NeurIPS Conference 2024 Conference Paper

Is Function Similarity Over-Engineered? Building a Benchmark

  • Rebecca Saul
  • Chang Liu
  • Noah Fleischmann
  • Richard Zak
  • Kristopher Micinski
  • Edward Raff
  • James Holt

Binary analysis is a core component of many critical security tasks, including reverse engineering, malware analysis, and vulnerability detection. Manual analysis is often time-consuming, but identifying commonly-used or previously-seen functions can reduce the time it takes to understand a new file. However, given the complexity of assembly, and the NP-hard nature of determining function equivalence, this task is extremely difficult.

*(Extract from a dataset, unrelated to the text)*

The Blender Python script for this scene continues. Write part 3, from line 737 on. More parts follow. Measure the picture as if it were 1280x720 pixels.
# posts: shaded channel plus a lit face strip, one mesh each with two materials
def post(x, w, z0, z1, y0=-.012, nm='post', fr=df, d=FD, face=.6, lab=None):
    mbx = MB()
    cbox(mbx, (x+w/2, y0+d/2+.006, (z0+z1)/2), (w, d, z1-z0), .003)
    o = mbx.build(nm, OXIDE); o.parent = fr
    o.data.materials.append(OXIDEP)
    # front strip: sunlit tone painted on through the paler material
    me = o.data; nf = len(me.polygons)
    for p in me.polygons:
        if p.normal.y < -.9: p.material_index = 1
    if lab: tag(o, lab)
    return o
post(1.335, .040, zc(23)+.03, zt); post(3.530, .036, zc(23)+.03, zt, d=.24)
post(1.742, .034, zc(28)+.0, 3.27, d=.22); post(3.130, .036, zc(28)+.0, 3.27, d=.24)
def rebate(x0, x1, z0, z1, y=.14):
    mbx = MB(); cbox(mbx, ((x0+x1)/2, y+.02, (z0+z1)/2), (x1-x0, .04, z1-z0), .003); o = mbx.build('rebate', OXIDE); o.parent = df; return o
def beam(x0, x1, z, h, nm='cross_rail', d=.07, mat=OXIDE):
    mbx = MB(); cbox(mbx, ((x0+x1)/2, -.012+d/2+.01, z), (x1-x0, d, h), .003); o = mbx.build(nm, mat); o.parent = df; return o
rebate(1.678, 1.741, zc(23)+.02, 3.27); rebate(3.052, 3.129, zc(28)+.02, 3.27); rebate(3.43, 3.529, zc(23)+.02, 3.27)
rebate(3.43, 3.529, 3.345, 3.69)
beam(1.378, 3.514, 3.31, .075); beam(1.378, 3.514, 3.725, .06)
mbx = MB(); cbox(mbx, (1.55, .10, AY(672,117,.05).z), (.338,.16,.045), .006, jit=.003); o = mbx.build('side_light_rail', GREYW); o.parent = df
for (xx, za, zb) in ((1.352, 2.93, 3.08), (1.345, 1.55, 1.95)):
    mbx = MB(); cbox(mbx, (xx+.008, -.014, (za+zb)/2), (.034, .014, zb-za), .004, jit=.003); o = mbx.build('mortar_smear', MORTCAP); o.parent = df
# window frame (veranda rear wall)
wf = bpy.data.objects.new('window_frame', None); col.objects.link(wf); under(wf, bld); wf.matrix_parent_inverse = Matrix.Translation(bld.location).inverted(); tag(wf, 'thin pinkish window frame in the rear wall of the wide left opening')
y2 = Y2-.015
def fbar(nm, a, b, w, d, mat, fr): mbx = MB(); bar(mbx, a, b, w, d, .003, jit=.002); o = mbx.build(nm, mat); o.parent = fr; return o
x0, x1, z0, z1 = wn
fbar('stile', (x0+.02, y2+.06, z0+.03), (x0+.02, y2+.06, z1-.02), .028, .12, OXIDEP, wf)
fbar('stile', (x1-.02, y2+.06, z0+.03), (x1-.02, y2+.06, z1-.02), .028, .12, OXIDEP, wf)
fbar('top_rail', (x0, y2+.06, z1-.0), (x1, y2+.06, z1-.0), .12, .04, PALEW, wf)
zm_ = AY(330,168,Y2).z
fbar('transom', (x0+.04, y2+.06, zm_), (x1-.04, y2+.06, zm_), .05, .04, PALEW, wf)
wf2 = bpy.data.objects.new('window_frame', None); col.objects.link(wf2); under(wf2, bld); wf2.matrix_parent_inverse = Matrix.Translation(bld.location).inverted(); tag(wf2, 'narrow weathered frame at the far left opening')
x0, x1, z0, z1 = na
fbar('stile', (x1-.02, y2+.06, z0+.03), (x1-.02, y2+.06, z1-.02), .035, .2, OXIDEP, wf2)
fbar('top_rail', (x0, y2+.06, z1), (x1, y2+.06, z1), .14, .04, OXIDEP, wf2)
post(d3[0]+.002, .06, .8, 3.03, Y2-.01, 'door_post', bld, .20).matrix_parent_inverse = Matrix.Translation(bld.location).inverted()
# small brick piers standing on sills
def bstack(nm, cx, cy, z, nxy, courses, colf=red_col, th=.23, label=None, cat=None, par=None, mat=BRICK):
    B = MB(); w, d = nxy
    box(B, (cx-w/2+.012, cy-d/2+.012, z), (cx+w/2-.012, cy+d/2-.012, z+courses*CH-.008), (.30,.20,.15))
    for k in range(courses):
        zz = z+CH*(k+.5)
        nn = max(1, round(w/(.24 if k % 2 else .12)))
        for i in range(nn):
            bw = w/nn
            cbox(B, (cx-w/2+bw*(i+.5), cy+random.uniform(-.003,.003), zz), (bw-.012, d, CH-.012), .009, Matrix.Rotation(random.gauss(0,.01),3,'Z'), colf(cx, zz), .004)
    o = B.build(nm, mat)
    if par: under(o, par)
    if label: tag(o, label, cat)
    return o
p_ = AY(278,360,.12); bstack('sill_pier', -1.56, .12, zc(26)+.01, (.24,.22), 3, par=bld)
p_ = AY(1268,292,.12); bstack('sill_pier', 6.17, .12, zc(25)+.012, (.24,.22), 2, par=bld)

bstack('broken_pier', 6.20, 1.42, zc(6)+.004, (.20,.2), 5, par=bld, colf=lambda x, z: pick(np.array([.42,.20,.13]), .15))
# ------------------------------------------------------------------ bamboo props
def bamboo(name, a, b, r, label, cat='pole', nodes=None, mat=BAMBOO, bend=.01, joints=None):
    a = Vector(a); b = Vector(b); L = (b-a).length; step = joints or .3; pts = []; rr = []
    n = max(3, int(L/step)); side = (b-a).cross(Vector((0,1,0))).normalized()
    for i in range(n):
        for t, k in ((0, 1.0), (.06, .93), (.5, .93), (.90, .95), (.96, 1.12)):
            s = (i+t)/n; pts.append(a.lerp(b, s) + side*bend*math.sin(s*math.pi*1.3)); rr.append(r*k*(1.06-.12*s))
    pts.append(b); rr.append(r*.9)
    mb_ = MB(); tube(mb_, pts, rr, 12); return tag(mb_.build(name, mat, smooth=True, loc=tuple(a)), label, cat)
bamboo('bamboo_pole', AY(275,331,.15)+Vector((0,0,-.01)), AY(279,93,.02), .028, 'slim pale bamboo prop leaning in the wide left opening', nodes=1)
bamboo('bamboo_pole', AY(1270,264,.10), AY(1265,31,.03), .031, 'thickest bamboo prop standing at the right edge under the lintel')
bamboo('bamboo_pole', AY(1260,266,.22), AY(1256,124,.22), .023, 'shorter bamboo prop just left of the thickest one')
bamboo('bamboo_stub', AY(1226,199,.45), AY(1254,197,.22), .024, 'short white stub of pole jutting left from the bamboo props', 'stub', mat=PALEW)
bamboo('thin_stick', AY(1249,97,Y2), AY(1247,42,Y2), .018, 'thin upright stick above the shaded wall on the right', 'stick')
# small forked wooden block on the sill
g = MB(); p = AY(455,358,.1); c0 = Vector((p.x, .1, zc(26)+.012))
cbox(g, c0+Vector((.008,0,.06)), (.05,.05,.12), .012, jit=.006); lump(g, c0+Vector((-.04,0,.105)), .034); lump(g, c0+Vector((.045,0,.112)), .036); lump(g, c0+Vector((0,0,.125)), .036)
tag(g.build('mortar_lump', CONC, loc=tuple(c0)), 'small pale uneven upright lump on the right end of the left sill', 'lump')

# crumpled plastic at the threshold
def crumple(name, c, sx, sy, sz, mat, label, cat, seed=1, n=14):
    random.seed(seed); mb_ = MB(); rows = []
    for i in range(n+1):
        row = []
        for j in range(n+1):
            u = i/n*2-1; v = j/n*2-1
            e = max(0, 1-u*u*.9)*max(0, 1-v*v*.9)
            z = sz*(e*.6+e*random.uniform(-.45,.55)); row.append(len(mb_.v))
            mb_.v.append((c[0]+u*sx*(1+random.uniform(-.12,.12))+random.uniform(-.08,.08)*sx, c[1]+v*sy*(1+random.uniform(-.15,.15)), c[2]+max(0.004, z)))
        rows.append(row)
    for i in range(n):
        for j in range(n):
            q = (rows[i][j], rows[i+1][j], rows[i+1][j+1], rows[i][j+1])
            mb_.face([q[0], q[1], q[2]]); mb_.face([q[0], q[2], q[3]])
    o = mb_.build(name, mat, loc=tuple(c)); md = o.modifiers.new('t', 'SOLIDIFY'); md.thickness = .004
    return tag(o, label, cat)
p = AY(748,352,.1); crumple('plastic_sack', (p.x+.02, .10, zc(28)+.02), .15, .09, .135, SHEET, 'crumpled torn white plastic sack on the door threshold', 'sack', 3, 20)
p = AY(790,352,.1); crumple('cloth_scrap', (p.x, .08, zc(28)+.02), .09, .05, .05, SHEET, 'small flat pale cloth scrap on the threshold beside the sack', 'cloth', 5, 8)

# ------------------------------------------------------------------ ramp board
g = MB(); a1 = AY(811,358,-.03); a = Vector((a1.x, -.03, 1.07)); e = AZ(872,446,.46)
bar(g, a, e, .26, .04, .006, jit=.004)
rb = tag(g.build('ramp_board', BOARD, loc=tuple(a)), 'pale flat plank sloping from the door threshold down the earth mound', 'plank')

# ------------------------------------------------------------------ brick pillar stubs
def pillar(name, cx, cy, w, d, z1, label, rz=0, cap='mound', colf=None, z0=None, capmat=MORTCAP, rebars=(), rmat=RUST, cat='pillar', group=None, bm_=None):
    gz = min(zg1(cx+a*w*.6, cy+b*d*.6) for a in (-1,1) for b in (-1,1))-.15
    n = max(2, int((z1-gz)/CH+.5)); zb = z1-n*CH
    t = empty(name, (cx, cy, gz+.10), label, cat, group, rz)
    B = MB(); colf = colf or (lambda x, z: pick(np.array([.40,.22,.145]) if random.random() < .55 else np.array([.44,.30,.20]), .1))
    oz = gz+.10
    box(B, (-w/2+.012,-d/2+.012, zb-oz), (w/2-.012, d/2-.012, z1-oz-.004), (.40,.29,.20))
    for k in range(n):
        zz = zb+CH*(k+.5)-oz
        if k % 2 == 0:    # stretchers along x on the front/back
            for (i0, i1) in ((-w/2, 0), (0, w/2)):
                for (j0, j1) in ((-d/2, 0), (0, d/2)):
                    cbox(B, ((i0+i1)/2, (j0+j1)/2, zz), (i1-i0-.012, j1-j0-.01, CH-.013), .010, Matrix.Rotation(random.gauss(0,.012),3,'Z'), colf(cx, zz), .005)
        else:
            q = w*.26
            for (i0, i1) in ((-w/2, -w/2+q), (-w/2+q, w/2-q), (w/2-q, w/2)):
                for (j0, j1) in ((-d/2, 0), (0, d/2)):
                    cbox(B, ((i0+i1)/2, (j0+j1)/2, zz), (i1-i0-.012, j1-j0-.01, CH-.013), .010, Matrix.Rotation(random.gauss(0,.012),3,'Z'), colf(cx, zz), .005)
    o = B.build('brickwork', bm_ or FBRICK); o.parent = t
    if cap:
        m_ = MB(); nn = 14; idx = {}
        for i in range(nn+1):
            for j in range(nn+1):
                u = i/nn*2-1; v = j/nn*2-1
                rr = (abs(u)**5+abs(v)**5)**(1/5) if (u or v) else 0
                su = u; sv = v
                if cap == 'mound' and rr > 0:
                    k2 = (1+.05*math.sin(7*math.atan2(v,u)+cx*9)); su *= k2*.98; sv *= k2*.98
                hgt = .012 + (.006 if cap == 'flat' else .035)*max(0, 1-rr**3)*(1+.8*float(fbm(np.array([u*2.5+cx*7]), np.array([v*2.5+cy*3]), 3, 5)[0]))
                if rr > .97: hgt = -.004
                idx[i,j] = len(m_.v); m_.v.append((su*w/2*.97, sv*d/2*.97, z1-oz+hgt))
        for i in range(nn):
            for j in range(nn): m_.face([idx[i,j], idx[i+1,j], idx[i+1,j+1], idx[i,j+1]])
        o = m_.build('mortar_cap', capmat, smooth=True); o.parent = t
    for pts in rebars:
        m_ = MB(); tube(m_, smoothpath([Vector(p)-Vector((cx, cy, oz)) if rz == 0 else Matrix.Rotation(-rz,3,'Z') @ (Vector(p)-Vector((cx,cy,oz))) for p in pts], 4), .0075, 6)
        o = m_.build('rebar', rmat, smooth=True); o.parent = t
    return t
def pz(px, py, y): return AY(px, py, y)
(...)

Common approaches often use sophisticated disassembly and decompilation tools, graph analysis, and other expensive pre-processing steps to perform function similarity searches over some corpus. In this work, we identify a number of discrepancies between the current research environment and the underlying application need. To remedy this, we build a new benchmark, REFuSe-Bench, for binary function similarity detection consisting of high-quality datasets and tests that better reflect real-world use cases. In doing so, we address issues like data duplication and accurate labeling, experiment with real malware, and perform the first serious evaluation of ML binary function similarity models on Windows data. Our benchmark reveals that a new, simple baseline — one which looks at only the raw bytes of a function, and requires no disassembly or other pre-processing --- is able to achieve state-of-the-art performance in multiple settings. Our findings challenge conventional assumptions that complex models with highly-engineered features are being used to their full potential, and demonstrate that simpler approaches can provide significant value.